Local bubble

What goes up must come down. Unfortunately, the old adage applies to just about everything, including real estate, even California real estate. For more than a decade, home prices in the state have been on the rise. Some economists, noting the rapid escalation in home prices since the tech bubble imploded in 2000, have voiced concern that a new bubble has formed in the real-estate sector. The recent declines in home prices throughout the nation and the state, including Sacramento, have caused some to wonder if the real-estate bubble has finally popped.

If it has burst, the results could be disastrous. Although the economy has picked up some steam during the past year, the recovery has been weak; the red-hot housing market has been one of the few sectors propping it up. If it goes, some experts argue, so goes the economy.

By any measure, the climb in home prices has been precipitous. According to 2004 U.S. Census data, the median home price in Sacramento County has nearly doubled since 2000, from $144,200 to $287,262. That’s an increase of almost 100 percent. On the other hand, median household income has remained relatively flat, rising from $43,816 to $49,632, a gain of 13 percent.

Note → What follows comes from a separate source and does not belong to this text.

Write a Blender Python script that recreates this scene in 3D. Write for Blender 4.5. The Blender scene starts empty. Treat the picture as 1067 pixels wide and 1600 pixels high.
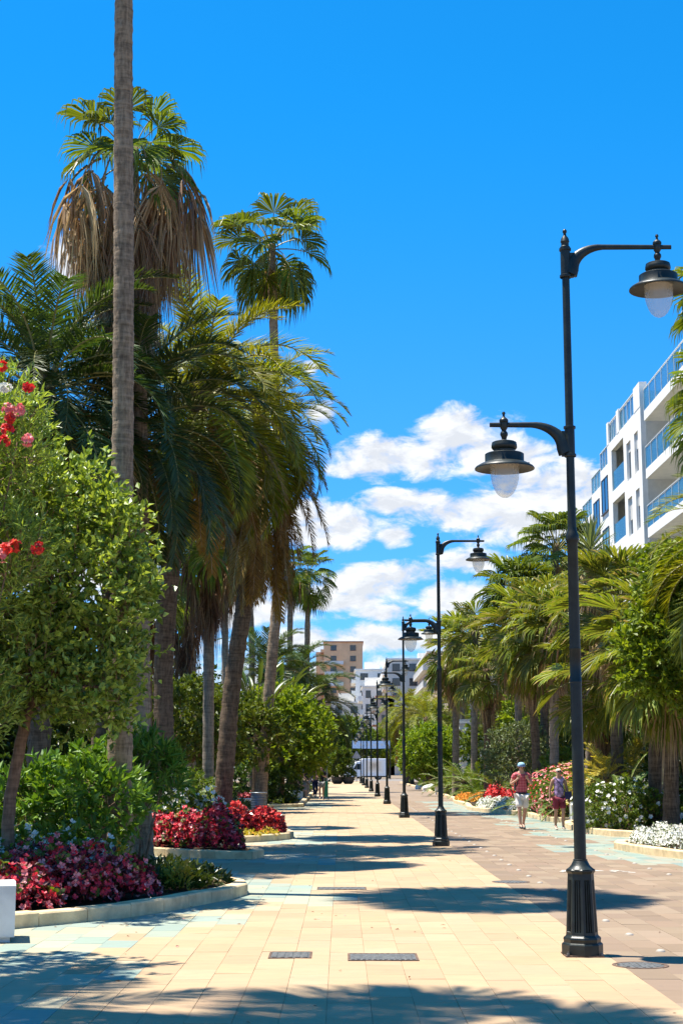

That means the ratio between home price and income—the figure bankers use to help determine eligibility for home loans—has also nearly doubled. In 2000, the median-priced home was 3.3 times the median income. In 2004, it was 5.8 times the median income. Other regions in California have ratios as high as 10-to-1. Three decades ago, bankers considered 3-to-1 a prudent ratio between home loans and income.

Such conservatism has gone out the window as financiers, backed by the federal government, have granted increasingly risky loans. Nowhere has this been more prevalent than with the burgeoning use of adjustable-rate mortgages, so-called ARMs.

These financial devices provide homeowners with a below-market interest rate during the first few years of the loan. Then, as interest rates rise, so do ARMs. The device has become enormously popular, particularly among real-estate speculators. From 2002 to 2003, the number of Sacramentans choosing ARMs increased from 21 percent to 46.9 percent, according to DataQuick, a firm that monitors real-estate activity nationwide. That’s fine, as long as interest rates remain low.

But lo and behold, for the first time in a decade, interest rates are on the rise, thanks in part to a federal deficit that has ballooned to $8 trillion because of President Bush’s misguided tax cuts and the debacle in Iraq. Increasing interest rates is the only way to entice foreign lenders to continue financing our debt.

The need to increase interest rates, combined with rising energy prices, is creating what some economists are calling a perfect storm. If interest rates aren’t increased, foreigners will stop lending us money, destroying the economy. If rates are increased, the housing bubble could collapse, destroying the economy. There’s no getting around it; the nation is looking at some difficult decisions ahead.